◆ Work to be completed: Omit the pictures and print exactly the lines of the listing below, starting at the first and ending at the line containing "return (q.y * CP - q.z * SP) / FPX".

◆ Data extract:
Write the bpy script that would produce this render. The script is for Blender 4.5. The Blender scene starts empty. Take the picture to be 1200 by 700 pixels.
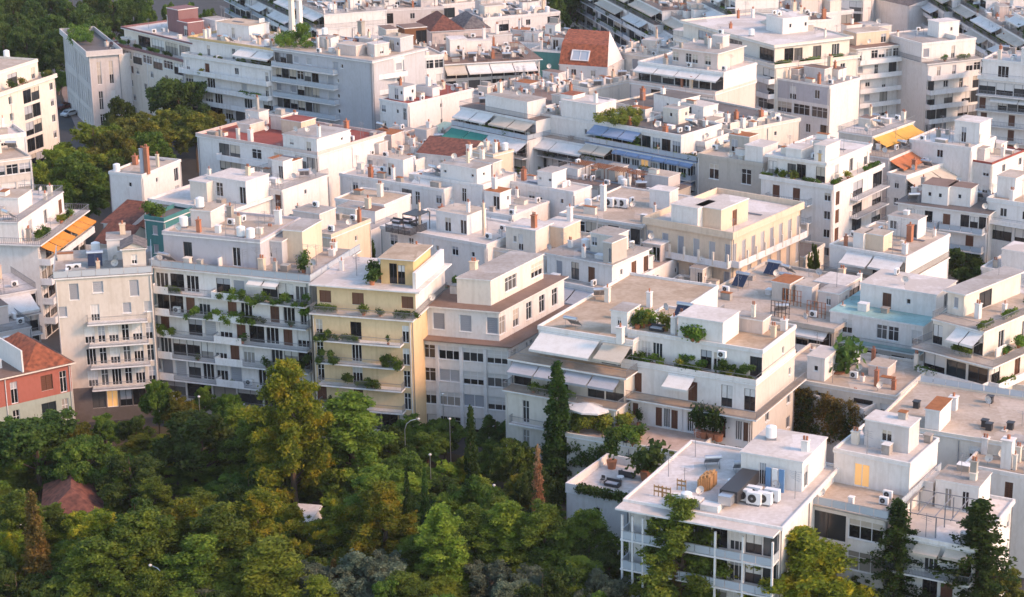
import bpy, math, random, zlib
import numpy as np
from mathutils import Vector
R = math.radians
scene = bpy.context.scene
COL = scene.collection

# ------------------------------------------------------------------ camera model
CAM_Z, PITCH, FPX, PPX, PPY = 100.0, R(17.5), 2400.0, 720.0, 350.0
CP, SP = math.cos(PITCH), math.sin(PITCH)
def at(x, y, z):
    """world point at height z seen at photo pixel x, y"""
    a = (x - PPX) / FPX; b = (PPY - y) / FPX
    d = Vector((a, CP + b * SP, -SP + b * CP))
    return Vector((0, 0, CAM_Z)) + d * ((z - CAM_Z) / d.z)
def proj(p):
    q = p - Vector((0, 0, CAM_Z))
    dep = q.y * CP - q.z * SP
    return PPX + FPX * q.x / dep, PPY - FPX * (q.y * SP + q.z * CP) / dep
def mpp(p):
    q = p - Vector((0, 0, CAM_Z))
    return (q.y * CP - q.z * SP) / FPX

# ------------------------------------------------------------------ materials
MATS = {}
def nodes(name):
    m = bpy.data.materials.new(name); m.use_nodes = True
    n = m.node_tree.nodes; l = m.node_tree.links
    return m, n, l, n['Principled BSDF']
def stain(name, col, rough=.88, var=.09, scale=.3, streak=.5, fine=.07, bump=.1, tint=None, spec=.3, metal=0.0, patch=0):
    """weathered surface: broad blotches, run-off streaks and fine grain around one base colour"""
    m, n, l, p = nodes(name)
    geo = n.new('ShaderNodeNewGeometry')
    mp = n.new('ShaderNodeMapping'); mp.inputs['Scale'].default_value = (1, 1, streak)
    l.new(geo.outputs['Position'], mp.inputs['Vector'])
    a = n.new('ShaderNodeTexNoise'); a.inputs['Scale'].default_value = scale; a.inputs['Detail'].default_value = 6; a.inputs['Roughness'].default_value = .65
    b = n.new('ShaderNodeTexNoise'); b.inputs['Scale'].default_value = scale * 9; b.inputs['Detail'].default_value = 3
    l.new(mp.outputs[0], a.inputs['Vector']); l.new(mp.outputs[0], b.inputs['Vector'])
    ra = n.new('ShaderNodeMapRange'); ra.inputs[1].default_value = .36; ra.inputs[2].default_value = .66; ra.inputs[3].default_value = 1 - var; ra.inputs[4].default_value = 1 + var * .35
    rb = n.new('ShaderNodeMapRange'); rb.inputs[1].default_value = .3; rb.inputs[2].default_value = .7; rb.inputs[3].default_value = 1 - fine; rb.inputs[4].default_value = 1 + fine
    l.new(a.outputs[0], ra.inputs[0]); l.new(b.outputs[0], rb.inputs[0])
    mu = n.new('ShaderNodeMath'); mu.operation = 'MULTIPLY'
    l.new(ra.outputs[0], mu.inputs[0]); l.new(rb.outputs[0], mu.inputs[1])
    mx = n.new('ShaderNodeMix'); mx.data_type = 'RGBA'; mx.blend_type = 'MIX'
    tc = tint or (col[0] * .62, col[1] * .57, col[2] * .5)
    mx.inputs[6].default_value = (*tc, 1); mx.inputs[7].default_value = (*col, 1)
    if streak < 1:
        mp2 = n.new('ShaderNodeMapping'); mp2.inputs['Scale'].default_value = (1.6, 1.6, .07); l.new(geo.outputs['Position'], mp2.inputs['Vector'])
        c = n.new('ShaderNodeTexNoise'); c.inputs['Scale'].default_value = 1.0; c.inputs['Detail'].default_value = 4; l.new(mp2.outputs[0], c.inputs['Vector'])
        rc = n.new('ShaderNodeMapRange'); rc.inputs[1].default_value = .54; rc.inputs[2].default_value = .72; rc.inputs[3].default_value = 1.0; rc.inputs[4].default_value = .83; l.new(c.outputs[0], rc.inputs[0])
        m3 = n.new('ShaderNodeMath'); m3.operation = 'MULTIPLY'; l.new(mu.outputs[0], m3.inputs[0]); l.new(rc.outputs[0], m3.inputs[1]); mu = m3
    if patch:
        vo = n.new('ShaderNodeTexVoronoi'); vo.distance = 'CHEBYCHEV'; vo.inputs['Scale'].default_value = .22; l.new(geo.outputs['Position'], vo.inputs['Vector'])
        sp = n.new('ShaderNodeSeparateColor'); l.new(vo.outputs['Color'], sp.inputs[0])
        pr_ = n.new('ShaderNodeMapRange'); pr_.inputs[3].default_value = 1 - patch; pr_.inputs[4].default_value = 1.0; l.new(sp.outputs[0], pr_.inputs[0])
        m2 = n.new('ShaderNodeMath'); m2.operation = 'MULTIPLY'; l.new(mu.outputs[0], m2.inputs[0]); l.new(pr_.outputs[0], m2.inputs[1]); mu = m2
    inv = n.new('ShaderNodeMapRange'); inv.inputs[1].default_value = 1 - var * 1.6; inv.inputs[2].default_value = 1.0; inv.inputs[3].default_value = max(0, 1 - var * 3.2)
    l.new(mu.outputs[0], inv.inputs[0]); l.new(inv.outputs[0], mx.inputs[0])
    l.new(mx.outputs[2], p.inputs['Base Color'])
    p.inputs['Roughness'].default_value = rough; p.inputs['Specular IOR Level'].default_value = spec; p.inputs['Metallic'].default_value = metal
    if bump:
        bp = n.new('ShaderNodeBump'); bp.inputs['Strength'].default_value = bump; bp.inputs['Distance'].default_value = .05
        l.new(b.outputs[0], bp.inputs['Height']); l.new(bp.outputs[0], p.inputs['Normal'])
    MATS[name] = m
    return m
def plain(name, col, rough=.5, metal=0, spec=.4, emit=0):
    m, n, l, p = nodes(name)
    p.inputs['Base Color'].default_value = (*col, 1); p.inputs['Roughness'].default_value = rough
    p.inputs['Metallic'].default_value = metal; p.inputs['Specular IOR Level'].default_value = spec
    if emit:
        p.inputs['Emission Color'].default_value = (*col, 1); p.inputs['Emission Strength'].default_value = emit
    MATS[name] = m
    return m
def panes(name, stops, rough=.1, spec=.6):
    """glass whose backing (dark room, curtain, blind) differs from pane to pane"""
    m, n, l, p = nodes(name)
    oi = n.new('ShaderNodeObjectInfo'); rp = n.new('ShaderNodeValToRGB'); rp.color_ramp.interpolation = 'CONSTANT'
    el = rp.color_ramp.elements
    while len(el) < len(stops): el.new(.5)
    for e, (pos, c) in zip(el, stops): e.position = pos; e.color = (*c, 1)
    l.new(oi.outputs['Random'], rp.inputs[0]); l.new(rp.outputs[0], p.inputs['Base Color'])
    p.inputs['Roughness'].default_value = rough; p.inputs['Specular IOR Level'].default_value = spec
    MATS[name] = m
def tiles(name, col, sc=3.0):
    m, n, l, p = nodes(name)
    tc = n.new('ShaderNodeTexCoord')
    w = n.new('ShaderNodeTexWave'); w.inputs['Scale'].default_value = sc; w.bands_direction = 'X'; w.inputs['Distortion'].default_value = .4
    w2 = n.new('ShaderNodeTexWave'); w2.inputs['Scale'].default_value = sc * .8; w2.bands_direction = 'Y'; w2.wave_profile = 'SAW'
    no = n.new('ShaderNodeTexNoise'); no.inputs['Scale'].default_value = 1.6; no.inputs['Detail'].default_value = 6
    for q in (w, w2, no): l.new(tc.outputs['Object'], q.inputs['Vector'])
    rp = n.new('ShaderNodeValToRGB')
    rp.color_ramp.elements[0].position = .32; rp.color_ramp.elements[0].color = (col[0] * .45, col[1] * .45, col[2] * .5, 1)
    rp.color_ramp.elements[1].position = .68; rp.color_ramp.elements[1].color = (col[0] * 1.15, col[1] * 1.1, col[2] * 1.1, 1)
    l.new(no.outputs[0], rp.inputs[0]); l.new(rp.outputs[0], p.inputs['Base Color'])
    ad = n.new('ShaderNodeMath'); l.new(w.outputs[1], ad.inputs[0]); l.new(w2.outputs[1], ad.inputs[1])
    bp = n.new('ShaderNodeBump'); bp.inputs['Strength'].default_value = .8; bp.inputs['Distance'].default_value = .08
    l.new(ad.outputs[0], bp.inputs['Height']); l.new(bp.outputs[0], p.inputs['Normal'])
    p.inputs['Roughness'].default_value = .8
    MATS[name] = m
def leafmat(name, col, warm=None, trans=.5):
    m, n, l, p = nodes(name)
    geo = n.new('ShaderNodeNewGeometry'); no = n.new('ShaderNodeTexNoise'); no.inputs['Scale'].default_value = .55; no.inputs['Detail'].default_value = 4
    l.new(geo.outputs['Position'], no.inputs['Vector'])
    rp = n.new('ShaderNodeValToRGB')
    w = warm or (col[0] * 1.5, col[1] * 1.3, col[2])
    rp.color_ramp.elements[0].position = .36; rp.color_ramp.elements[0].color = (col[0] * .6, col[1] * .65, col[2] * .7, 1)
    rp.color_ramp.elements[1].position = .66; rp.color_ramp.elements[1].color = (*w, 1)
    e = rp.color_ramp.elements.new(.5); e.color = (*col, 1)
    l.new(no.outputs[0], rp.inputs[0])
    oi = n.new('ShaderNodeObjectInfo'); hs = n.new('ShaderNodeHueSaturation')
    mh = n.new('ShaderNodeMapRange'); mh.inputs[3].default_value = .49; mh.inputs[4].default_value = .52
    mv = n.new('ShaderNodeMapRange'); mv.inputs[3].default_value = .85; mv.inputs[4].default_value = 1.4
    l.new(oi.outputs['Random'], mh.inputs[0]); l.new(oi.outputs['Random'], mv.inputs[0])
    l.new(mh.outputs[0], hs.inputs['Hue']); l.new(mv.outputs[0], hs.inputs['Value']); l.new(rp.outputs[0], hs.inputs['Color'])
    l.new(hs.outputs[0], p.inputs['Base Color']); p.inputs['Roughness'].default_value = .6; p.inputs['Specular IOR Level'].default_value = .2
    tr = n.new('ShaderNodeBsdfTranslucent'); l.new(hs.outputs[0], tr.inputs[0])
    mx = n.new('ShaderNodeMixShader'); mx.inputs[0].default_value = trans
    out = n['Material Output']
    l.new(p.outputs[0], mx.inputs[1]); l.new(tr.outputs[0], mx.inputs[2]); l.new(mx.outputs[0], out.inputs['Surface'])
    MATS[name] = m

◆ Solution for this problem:
Write the bpy script that would produce this render. The script is for Blender 4.5. The Blender scene starts empty. Take the picture to be 1200 by 700 pixels.
import bpy, math, random, zlib
import numpy as np
from mathutils import Vector
R = math.radians
scene = bpy.context.scene
COL = scene.collection

# ------------------------------------------------------------------ camera model
CAM_Z, PITCH, FPX, PPX, PPY = 100.0, R(17.5), 2400.0, 720.0, 350.0
CP, SP = math.cos(PITCH), math.sin(PITCH)
def at(x, y, z):
    """world point at height z seen at photo pixel x, y"""
    a = (x - PPX) / FPX; b = (PPY - y) / FPX
    d = Vector((a, CP + b * SP, -SP + b * CP))
    return Vector((0, 0, CAM_Z)) + d * ((z - CAM_Z) / d.z)
def proj(p):
    q = p - Vector((0, 0, CAM_Z))
    dep = q.y * CP - q.z * SP
    return PPX + FPX * q.x / dep, PPY - FPX * (q.y * SP + q.z * CP) / dep
def mpp(p):
    q = p - Vector((0, 0, CAM_Z))
    return (q.y * CP - q.z * SP) / FPX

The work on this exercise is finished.